Tuesday, April 2, 2013

Getting Frosty

"But he is far less affirmative about the universe then [the Transcendentalists]; for where they, looking at nature, discerned a benign creator, he saw 'no expression, nothing to express.'"

Now Robert, what is that supposed to mean?

For your education, here's what Spark Notes has to say about The Road Not Taken:

"The speaker stands in the woods, considering a fork in the road. Both ways are equally worn and equally overlaid with un-trodden leaves. The speaker chooses one, telling himself that he will take the other another day. Yet he knows it is unlikely that he will have the opportunity to do so. And he admits that someday in the future he will recreate the scene with a slight twist: He will claim that he took the less-traveled road."

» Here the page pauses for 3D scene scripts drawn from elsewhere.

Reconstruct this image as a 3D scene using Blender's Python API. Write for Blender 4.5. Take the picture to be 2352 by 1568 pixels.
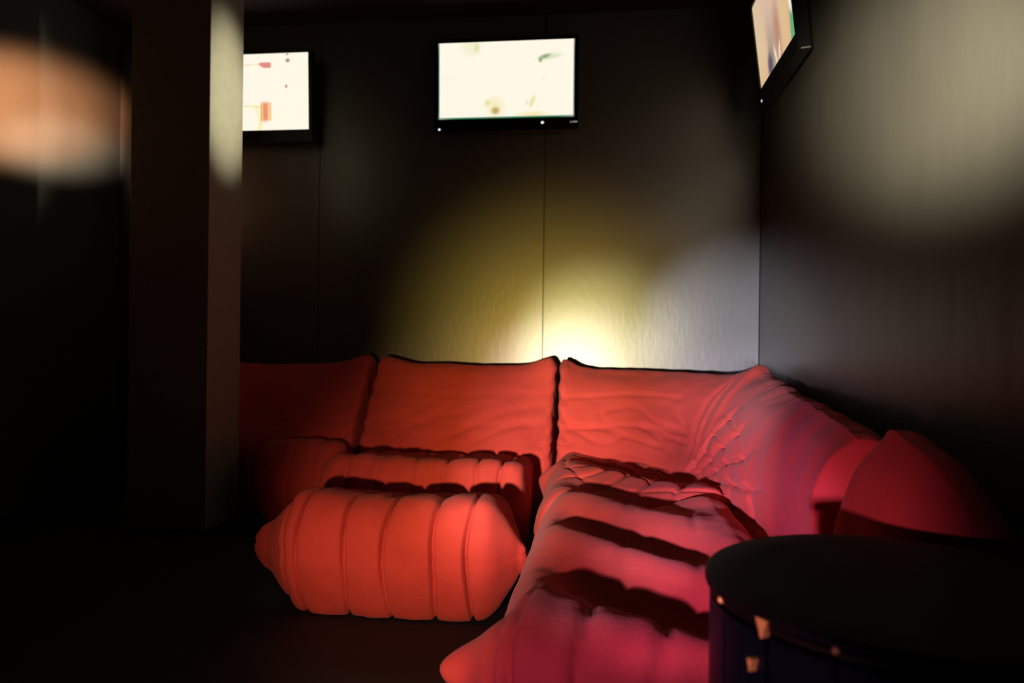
import bpy, bmesh, math, random
import numpy as np
from mathutils import Vector, Matrix, noise

for o in list(bpy.data.objects):
    bpy.data.objects.remove(o)
random.seed(4)
S = bpy.context.scene
COL = S.collection
R = math.radians

# ------------------------------------------------------------------ camera
cd = bpy.data.cameras.new('camera')
cam = bpy.data.objects.new('camera', cd)
COL.objects.link(cam)
S.camera = cam
cd.sensor_width = 36
cd.lens = 26.02
cd.clip_start = .02
psi, rho = R(7), R(.7)
fwd = Vector((-math.sin(psi), math.cos(psi), 0))
rt = Vector((math.cos(psi), math.sin(psi), 0))
up = Vector((0, 0, 1))
cx = rt*math.cos(rho) + up*math.sin(rho)
cy = -rt*math.sin(rho) + up*math.cos(rho)
M = Matrix((cx, cy, -fwd)).transposed().to_4x4()
M.translation = Vector((0, 0, .82))
cam.matrix_world = M
cd.dof.use_dof = True
cd.dof.focus_distance = 1.9
cd.dof.aperture_fstop = 3.2
# a phone in the dark: everything slightly soft

# ------------------------------------------------------------------ world, view
w = bpy.data.worlds.new('World')
S.world = w
w.use_nodes = True
w.node_tree.nodes['Background'].inputs[0].default_value = (.012, .006, .012, 1)
w.node_tree.nodes['Background'].inputs[1].default_value = 1
S.view_settings.view_transform = 'Standard'
S.view_settings.look = 'None'
S.view_settings.gamma = 1
S.view_settings.exposure = 0
S.view_settings.use_curve_mapping = False


# ------------------------------------------------------------------ lights
def spot(name, loc, aim, color, power, angle, blend=1.0, radius=.04):
    d = bpy.data.lights.new(name, 'SPOT')
    d.color = color
    d.energy = power
    d.spot_size = R(angle)
    d.spot_blend = blend
    d.shadow_soft_size = radius
    o = bpy.data.objects.new(name, d)
    COL.objects.link(o)
    o.location = loc
    o.rotation_euler = (Vector(aim)-Vector(loc)).to_track_quat('-Z', 'Y').to_euler()
    return o


# stage lamp with several coloured diodes standing low in front of the sofa
LX, LY, LZ = -.42, -.15, .62
LAMPS = [
    ('stage_lamp_wide', (LX, LY, LZ), (.10, 3.0, .50), (1.00, 0.10, 0.10), 8.0, 42, 1, .03),
    ('stage_lamp_core', (LX, LY, LZ), (-.02, 3.8, .80), (0.98, 1.00, 0.46), 215, 15, 1, .03),
    ('stage_lamp_left', (LX, LY, LZ), (-.26, 3.8, .80), (1.00, 0.75, 0.10), 154.6, 29, 1, .03),
    ('stage_lamp_halo', (LX, LY, LZ), (-.05, 3.8, .84), (1, .42, .16), 45, 37, 1, .03),
    ('stage_lamp_corner', (LX, LY, LZ), (.68, 3.8, .86), (0.89, 0.90, 1.00), 527.2, 16, 1, .03),
    ('stage_lamp_right', (LX, LY, LZ), (.48, 3.0, .42), (0.87, 0.74, 1.00), 345.6, 15, 1, .03),
    ('stage_lamp_seat', (LX, LY, LZ), (.10, 1.4, .30), (0.82, 0.39, 1.00), 24.5, 44, 1, .03),
    ('stage_lamp_ottoman', (LX, LY, LZ), (-.52, 2.2, .24), (1.00, 0.56, 0.32), 140.9, 31, 1, .03),
    ('stage_lamp_near_back', (LX, LY, LZ), (.45, 1.55, .50), (1.00, 0.24, 0.30), 34.0, 19, 1, .03),
    ('stage_lamp_far_left', (LX, LY, LZ), (-.92, 2.2, .25), (1.00, 0.20, 0.10), 4.5, 17, 1, .03),
    ('stage_lamp_backs', (LX, LY, LZ), (-.15, 3.4, .48), (0.95, 0.90, 1.00), 262.5, 18, 1, .03),
    ('beam_right_wall', (.0, .1, 1.0), (.78, 1.88, 1.47), (1, .86, .58), 1900, 21.5, 1, .12),
    ('beam_left_wall', (-1.45, .2, 1.1), (-2.7, 3.06, 1.86), (1, .42, .18), 9000, 11, 1, .05),
    ('fill_pillar_tv', (.3, 3.2, 1.9), (-1.66, 3.09, 1.89), (1.00, 0.92, 0.62), 250.0, 24, 1, .04),  # added fill for the television glow on the pillar's right face
    ('stage_lamp_middle', (LX, LY, LZ), (-.22, 2.4, .36), (1.00, 0.78, 0.72), 85.2, 18, 1, .03),
    ('stage_lamp_arm', (LX, LY, LZ), (.46, 2.1, .42), (0.98, 0.39, 1.00), 137.3, 17, 1, .03),
    ('beam_left_rim', (-1.45, .2, 1.1), (-2.7, 3.36, 1.76), (1, .85, .60), 3000, 6.5, 1, .05),
]
for a in LAMPS:
    lamp = spot(*a)
    if a[0] == 'fill_pillar_tv':
        lamp.scale = (.66, 1, 1)      # added fill squeezed to a tall ellipse, so it stays on the pillar


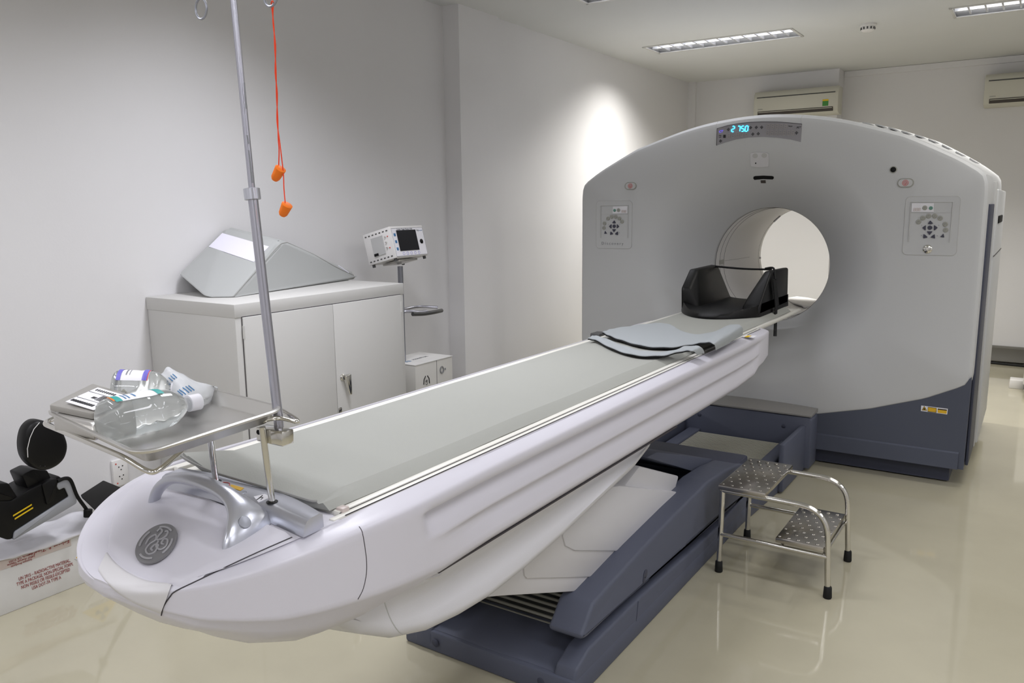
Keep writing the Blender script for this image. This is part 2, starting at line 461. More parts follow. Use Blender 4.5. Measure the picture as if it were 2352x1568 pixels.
# seven segment digits
SEG = {'2': 'abged', '7': 'abc', '5': 'afgcd', '0': 'abcdef', '8': 'abcdefg'}
def digit(mb, ch, o, w, h, t, tilt=.08, uv=(EX, EZ)):
    U, V = uv; g = t*.12
    def P(x, y): return Vector(o)+U*(x+y*tilt)+V*y
    S = {'a': ((t*.5, h), (w-t*.5, h)), 'g': ((t*.5, h/2), (w-t*.5, h/2)), 'd': ((t*.5, 0), (w-t*.5, 0)),
         'f': ((0, h/2+g), (0, h-g)), 'b': ((w, h/2+g), (w, h-g)), 'e': ((0, g), (0, h/2-g)), 'c': ((w, g), (w, h/2-g))}
    nrm = U.cross(V)
    for c in SEG[ch]:
        a, b = P(*S[c][0]), P(*S[c][1]); d = (b-a).normalized(); q = nrm.cross(d)*t/2
        mb.prism([a-q*.6, a+d*t*.3-q, b-d*t*.3-q, b-q*.6, b+q*.6, b-d*t*.3+q, a+d*t*.3+q, a+q*.6], nrm*.0012)
dm = MB(); ox = GP(1680, 301.5, .0048)
sc = (GP(1718, 295).x-GP(1680, 295).x)/38; hz = .030
for ch, px in (('2', 1680), ('7', 1693), ('5', 1702), ('0', 1711)):
    digit(dm, ch, GP(px, 302.5-(px-1680)*.03, .0048), sc*6.2, hz, .0056)
pt = GP(1709.5, 301.8, .0048); dm.prism([pt, pt+EX*.004, pt+EX*.004+EZ*.004, pt+EZ*.004], (0, -.0012, 0))
tag(dm.build('glowing_digits', 'led_blue', disp), 'glowing blue digits reading 275.0')
gm = MB()
for k in range(5): digit(gm, '8', GP(1671+10*k, 317-1.3*k, .0045), sc*5.5, .024, .0025)
gm.build('unlit_digits', 'digit_ghost', disp); gm = MB()
for k in range(5): digit(gm, '8', GP(1761+10*k, 296, .0045), sc*5.5, .024, .0025)
gm.build('unlit_digits', 'digit_ghost', disp); gm = MB()
for k in range(7): digit(gm, '8', GP(1760+9.6*k, 310, .0045), sc*5.5, .024, .0025)
gm.build('unlit_digits', 'digit_ghost', disp)
text(disp, 'CT', .018, GP(1655.5, 302, .0045), EX, EZ, 'led_violet', 'lit_marking', shear=.3)
text(disp, 'PET', .015, GP(1834, 293, .0045), EX, EZ, 'black_ink', 'marking', shear=.3)
text(disp, 'kcps', .012, GP(1816, 289.5, .0045), EX, EZ, 'black_ink', 'marking')
text(disp, 'kVp\nmA', .010, GP(1654, 313, .0045), EX, EZ, 'black_ink', 'marking')
ic = MB()
for q in ((1673, 297), (1724, 293), (1737, 292.5), (1749.5, 292), (1729, 308), (1741.5, 307), (1829.5, 305), (1655, 324)):
    ic = MB(); c = GP(*q, .0045); ic.tube([c+(EX*math.cos(a*PI/6)+EZ*math.sin(a*PI/6))*.006 for a in range(12)], .0009, 5, closed=True)
    ic.box(c, (.020, .0012, .0015)); ic.box(c, (.0015, .0012, .020)); ic.build('icon', 'black_ink', disp)
ic = MB(); c = GP(1664, 313, .0045); ic.box(c, (.014, .001, .018))
ic.build('icon', 'black_ink', disp)
# face details in the funnel
lm = MB(); decal_px(gbvh, [(1724, 352), (1728, 350), (1745, 349), (1762, 350), (1766, 353), (1767, 372), (1765, 381), (1745, 383), (1726, 381), (1724, 372)], .002, .004, lm)
spk = lm.build('speaker_plate', 'cover_white', gantry)
sp = MB(); 
for q in ((1735, 357), (1756, 356)):
    decal_px(gbvh, [(q[0]+6*math.cos(a*PI/8), q[1]+5.4*math.sin(a*PI/8)) for a in range(16)], .0065, .001).build('speaker_grille', 'panel_grey', spk)
sp = MB(); decal_px(gbvh, [(1736.5+1.5*math.cos(a*PI/4), 373.5+1.5*math.sin(a*PI/4)) for a in range(8)], .007, .001, sp); sp.build('pin_hole', 'black', spk)
sl = MB(); decal_px(gbvh, [(1730, 409), (1731, 405.5), (1735, 404), (1753, 403.2), (1773, 404), (1777, 405.5), (1777.5, 409), (1775, 411.5), (1753, 410.5), (1733, 412.5)], .001, .0015, sl)
sl.build('light_slot', 'black', gantry)
sl = MB(); decal_px(gbvh, [(1747, 414), (1758.5, 413.5), (1759, 420), (1748, 420)], .001, .0015, sl); sl.build('warning_mark', 'ac_dark', gantry)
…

That's an interesting take, wouldn't you say? Especially considering that most people consider this poem to be a story of a man who didn't conform. I remember hearing in a class at some point that this poem is often misunderstood, but I can never remember what it's actual jist is supposed to be. The writer of this particular Spark Notes page feels very strongly about it:

"Cursed with a perfect marriage of form and content, arresting phrase wrought from simple words, and resonant metaphor, it seems as if “The Road Not Taken” gets memorized without really being read. For this it has died the cliché’s un-death of trivial immortality."

I appreciate this enlightenment, though I will miss the bliss of ignorance in my former interpretation of Frost.